Face recognition would enable users to take a photo of someone and then search for them on the internet, and is already present in limited form in Picasa, Google's photo-sharing service.

But while Picasa only uses the technology to suggest potential matches for a particular face within your own images, privacy campaigners are concerned that a wider implementation could be used as a tool to track strangers, increasing the risk of fraud and stalking.

As a result, Google has decided to hold off launching the technology until it has been tested more thoroughly, with Schmidt saying this showed Google had heard its critics and reviewed its approach to launching new products accordingly.

“Facial recognition is a good example,” Schmidt told The Financial Times. “Anything we did in that area would be highly, highly planned, discussed and reviewed.”

Google was roundly criticised for exposing users' personal details when it launched its Gmail-based Buzz social network in February.
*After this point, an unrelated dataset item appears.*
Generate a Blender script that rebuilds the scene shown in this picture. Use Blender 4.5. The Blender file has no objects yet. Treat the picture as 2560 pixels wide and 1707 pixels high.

In its original form, Buzz built your list of friends automatically, based on the people you most frequently emailed, with this list being made public unless you changed your profile's settings.

The criticisms didn't stop there, and Google was forced to update Buzz twice in just one week, with the company eventually admitting it hadn't put the software through enough testing before making it publicly available.

“When you go through these things, you review your management procedures,” Schmidt said yesterday.

Google's cause won't have been helped by news emerging this week that the cars it uses to take photos for its Street View mapping service had also been accidentally collecting private information held on unprotected Wi-Fi networks across Europe.

Despite these criticisms, Schmidt says Google would maintain its drive to develop new technologies. “It is important that we continue to innovate,” he said.